SUPPLIED INFORMATION:
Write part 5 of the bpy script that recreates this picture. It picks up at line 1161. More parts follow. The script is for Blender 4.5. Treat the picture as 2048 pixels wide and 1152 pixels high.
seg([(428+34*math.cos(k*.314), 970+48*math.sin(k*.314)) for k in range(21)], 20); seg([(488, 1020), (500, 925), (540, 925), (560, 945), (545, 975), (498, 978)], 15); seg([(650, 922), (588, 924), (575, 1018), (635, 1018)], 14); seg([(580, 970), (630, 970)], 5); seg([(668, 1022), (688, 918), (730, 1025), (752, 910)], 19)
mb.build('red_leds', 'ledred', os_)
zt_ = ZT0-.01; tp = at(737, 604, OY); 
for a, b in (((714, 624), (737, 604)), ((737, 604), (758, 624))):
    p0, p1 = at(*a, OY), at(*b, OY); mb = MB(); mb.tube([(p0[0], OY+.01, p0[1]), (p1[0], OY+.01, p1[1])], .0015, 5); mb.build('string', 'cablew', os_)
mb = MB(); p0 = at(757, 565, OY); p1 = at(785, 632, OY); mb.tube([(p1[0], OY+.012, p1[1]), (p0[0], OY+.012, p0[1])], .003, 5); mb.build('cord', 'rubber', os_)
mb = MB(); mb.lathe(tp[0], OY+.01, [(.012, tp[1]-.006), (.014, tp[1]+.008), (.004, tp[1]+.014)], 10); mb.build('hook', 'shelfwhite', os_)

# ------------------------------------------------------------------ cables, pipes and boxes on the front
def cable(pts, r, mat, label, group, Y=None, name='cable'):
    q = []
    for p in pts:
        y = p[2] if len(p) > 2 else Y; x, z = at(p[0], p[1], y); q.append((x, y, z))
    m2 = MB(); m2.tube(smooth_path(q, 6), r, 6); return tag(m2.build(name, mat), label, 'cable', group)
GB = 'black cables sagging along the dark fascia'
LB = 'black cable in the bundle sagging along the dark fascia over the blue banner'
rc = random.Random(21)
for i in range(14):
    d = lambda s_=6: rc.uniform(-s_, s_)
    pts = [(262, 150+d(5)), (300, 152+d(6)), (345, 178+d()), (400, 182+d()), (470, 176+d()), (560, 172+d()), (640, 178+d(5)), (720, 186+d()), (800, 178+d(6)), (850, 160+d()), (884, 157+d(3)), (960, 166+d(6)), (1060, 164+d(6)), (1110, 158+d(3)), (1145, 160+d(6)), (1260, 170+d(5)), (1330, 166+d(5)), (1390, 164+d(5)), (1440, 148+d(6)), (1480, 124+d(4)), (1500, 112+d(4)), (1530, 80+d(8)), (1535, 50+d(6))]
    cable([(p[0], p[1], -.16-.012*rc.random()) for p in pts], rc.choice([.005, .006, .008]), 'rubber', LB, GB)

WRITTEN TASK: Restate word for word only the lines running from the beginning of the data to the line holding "mb.build('hook', 'shelfwhite', os_)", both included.

WRITTEN RESPONSE:
Write part 5 of the bpy script that recreates this picture. It picks up at line 1161. More parts follow. The script is for Blender 4.5. Treat the picture as 2048 pixels wide and 1152 pixels high.
seg([(428+34*math.cos(k*.314), 970+48*math.sin(k*.314)) for k in range(21)], 20); seg([(488, 1020), (500, 925), (540, 925), (560, 945), (545, 975), (498, 978)], 15); seg([(650, 922), (588, 924), (575, 1018), (635, 1018)], 14); seg([(580, 970), (630, 970)], 5); seg([(668, 1022), (688, 918), (730, 1025), (752, 910)], 19)
mb.build('red_leds', 'ledred', os_)
zt_ = ZT0-.01; tp = at(737, 604, OY); 
for a, b in (((714, 624), (737, 604)), ((737, 604), (758, 624))):
    p0, p1 = at(*a, OY), at(*b, OY); mb = MB(); mb.tube([(p0[0], OY+.01, p0[1]), (p1[0], OY+.01, p1[1])], .0015, 5); mb.build('string', 'cablew', os_)
mb = MB(); p0 = at(757, 565, OY); p1 = at(785, 632, OY); mb.tube([(p1[0], OY+.012, p1[1]), (p0[0], OY+.012, p0[1])], .003, 5); mb.build('cord', 'rubber', os_)
mb = MB(); mb.lathe(tp[0], OY+.01, [(.012, tp[1]-.006), (.014, tp[1]+.008), (.004, tp[1]+.014)], 10); mb.build('hook', 'shelfwhite', os_)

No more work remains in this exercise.